Because this film matters.



"Later in the day a flight across the dunes. A discovery and a near dream, Hypnosis is a new composition by Richard Tognetti for The Reef, with vocals by Satu Vanska and technical assistance by Joseph Nizetti. In performance the entire Australian Chamber Orchestra will add many layers to this already beautiful piece."


Tuesday, February 9, 2016

Thursday, February 4, 2016

Happening : Katherine Bradford at Canada Gallery



Painting and swimming share immersion and a certain loss of control that is simultaneously wild and structured. The body in nature; we see ourselves situated in relationship to the deep other. In Bradford’s paintings there is often a clear differentiation between swimmer and water, yet one senses she enjoys painting both equally. Bradford’s swimmers are not lit from some external light source but seem to generate their own brightness. The world seems milky and dreamlike. This comes from the act of painting, the painter breathing light and life into her canvasses. Bradford spends months and sometimes years building up the surfaces of her paintings, slowly changing the paintings through repeated application of thinned out acrylic paint or scuffed on thicker stuff. The fact that this gradual activity creates animation and a floating quality is something close to miraculous. The act of moving a figure a little to the left or right then becomes both the history and the surface of the final painting. 

Bradford often refers to the humor in her paintings.
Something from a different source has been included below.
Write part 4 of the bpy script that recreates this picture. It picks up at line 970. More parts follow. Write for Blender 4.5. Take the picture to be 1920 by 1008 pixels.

In the past the subject matter pointed more obviously in this direction: UFOs with tractor beams, Superman, Skinny boxers with raised gloves and lonesome ocean liners were used to create a self-depreciating painterly pop encyclopedia. The work in “Fear of Waves” is Bradford’s most figurative thus far and holds pathos and humor in equal measure. A signature painting in the show “Fear of Waves” is a huge canvas bisected by an awesome chevron. On the left side there is a crowd of happy swimmers (including a naked Lady) playing happily while the right holds only the froth and fume left by a set of monstrous waves. This painting holds the key, the delicate balance of joy and fear.